Afyonkarahisar merkezde, Gazlıgöl Caddesi üzerinde Demiryalayan diye anılan bir türbe vardır. Burada yatan zatın Abdürrahim-i Mısri hazretlerinin dervişi olduğu söylenir. Bilindiği gibi Abdürrahim-i Mısri, Akşemseddin hazretlerinin halifesidir. Buna göre burada yatan zatın Bayramî dervişlerinden olduğu söylenebilir. Türbesinde kendisiyle ilgili bir levhada adının Süleyman olduğu, nalbantlık, çakıcılık ve yoğurtçuluk yaptığı söylenir. Yine buradaki kayda göre kendisi celalli bir zâtmış.

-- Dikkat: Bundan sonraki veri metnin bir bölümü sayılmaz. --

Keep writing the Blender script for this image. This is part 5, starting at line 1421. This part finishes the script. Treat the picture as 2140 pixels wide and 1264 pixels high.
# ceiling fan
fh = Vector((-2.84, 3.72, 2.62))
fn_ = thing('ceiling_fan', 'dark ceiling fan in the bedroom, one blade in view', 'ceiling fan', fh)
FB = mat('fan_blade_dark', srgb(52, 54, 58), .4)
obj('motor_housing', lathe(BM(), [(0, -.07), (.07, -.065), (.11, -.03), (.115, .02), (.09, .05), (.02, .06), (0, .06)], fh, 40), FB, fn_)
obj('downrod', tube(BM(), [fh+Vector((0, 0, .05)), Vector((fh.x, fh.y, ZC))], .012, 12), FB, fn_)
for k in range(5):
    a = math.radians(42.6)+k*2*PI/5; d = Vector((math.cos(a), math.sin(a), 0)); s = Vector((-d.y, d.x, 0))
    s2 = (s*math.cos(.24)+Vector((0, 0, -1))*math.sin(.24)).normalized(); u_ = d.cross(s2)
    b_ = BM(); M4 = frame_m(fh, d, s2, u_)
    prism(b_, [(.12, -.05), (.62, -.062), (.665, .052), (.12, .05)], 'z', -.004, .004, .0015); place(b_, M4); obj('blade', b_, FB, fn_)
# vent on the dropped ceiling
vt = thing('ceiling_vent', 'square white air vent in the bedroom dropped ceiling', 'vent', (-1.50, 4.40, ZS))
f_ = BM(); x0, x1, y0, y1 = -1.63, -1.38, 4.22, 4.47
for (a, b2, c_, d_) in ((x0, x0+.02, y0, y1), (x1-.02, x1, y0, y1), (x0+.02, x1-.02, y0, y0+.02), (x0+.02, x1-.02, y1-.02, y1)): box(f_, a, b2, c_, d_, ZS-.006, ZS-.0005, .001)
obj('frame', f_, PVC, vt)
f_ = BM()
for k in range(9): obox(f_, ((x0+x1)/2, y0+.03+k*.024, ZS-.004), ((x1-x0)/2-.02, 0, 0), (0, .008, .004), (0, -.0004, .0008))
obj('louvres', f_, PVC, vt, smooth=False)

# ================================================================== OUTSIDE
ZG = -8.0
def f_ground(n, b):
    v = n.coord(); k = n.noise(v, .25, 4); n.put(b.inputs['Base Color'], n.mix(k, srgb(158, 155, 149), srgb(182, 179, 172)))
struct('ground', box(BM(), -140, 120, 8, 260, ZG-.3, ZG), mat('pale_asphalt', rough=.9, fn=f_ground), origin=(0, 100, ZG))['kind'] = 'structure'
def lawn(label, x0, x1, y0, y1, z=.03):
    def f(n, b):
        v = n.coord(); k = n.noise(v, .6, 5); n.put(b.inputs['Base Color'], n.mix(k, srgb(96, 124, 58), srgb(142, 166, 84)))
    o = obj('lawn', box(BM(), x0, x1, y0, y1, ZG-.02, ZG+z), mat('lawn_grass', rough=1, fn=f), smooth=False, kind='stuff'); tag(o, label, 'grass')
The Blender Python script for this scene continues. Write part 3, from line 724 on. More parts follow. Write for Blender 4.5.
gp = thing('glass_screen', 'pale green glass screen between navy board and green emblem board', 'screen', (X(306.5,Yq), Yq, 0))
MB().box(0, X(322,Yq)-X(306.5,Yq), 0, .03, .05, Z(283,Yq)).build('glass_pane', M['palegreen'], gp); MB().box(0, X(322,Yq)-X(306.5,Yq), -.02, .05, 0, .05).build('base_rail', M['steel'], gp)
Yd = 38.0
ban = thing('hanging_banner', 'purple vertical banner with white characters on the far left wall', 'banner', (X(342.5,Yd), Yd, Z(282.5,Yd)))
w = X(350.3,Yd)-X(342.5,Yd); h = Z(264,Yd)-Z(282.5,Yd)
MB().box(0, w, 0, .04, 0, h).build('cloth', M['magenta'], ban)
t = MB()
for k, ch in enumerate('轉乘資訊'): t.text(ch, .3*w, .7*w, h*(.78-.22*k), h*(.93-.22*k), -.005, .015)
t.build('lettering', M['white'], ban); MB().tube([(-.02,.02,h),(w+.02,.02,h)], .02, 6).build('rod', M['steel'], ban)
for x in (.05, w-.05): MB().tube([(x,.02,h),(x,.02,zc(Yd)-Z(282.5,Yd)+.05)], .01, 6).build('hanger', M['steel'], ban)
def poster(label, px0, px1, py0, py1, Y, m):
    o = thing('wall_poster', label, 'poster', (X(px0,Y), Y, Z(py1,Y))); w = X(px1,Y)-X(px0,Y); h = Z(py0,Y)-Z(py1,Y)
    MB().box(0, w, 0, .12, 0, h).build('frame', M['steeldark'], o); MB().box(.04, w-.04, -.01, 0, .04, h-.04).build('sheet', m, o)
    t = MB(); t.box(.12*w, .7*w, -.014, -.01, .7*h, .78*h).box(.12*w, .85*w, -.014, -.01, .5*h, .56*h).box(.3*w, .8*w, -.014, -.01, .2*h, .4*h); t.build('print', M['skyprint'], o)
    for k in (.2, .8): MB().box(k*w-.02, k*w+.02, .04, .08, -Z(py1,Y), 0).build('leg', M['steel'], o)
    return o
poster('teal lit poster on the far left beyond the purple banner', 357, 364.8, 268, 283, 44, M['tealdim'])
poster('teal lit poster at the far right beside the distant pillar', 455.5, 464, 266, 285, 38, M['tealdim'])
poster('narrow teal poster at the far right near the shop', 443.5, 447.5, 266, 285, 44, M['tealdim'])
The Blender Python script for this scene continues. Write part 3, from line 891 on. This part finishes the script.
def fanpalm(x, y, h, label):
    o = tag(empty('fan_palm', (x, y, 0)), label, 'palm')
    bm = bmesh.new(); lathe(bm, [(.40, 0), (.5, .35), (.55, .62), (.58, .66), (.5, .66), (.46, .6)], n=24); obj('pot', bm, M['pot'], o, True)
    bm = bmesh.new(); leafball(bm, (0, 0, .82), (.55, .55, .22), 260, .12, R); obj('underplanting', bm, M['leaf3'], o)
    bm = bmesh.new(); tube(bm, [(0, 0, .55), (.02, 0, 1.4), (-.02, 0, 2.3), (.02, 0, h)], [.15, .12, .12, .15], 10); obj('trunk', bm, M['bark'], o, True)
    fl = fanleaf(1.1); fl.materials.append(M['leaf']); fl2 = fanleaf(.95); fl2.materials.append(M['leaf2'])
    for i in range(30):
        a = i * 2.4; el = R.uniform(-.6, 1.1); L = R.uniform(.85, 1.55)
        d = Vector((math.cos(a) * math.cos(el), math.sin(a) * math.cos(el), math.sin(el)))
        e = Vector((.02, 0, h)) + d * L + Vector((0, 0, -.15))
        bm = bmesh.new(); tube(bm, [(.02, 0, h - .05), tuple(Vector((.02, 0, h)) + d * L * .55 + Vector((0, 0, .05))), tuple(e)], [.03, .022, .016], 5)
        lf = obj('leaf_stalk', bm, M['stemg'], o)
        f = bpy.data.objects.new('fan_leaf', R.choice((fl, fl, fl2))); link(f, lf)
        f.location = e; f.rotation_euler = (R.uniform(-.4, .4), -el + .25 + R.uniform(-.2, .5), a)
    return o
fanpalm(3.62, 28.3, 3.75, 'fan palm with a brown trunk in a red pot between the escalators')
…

Demiryalayan'la ilgili Afyon'da anlatılan birkaç anekdotu burada değerlendirmek istiyorum. Bunların kaynağı 2013 yılından beri Afyon'da ikamet eden kardeşim Mutlu Şen'dir (d. 1995).
İlk hadise şöyledur: Kardeşimin Ömer adlı arkadaşlarından birisi bu türbenin yanından geçerken "Bu zat ne kadar demir yaladı, çok mu demir yaladı?" diye biraz alaylı bir şekilde düşünmüş ve söylenmiş. Kendi ifadesine göre akşam yakaza hâline benzer bir hâl içindeyken kapı açılıp içeriye giren aksakallı, beyaz elbiseli ve elinde asası olan bir yaşlı kişi bu genci bir güzel dövmüş. Ömer adındaki bu genç kendi ifadesine göre hayatında böyle dayak yememiştir. Uyandığında genç bunun gün içinde aklından geçenlerden ve Demiryalayan'dan dolayı olduğunu düşünmüş. Ertesi gün türbeye gidip burada yatan zata dua edip kendisinden özür dilemiş.
*
Demiryalayan ile ilgili ikinci bir anlatı ise bir hırsızla ilgilidir. Hırsızın biri türbeye girip sanduka üzerinde bulunan örtüyü çalıyormuş. Türbedar bundan çok rahatsız olmuş artık. Bir gün türbedeyken ağzından "Örtüne sahip çık artık!" gibi bir söz çıkmış. Hırsız örtüyü çalmak için o gece türbeye geldiğinde birden kapının kaybolduğunu, her tarafın dört duvar olduğunu görmüş. Türbeden çıkamamış ve sabaha kadar orada öyle kalmış. Sabah türbedar geldiğinde adamı öyle görünce hırsız olduğunu anlamış. "Çık buradan, seni burada bir daha görmeyeyim!" diyerek adamı oradan kovmuş.
Demiryalayan'la ilgili anlatılar bunlar. Bunlar kaybolmasın diye buraya kaydedildi. Hayatı hakkında zaten pek bilgi olmayan hazretle ilgili bu hatıraların kaybolması gerçekten üzüntü verici bir şey olurdu. Tesirleri mânevî yönden elbette devam eden bu zâtların çeşitli vesilelerle anılması değer buhranı yaşadığımız şu günlerde çok yerinde olurdu.
Bukadar tiyatral değilde gerçekten tarih ışığında bilinen doğru neyse onu yazsanız kafi... yok onun rivayeti yok bunun rivayeti değil bilinen tarihi gerçek herkese yeter.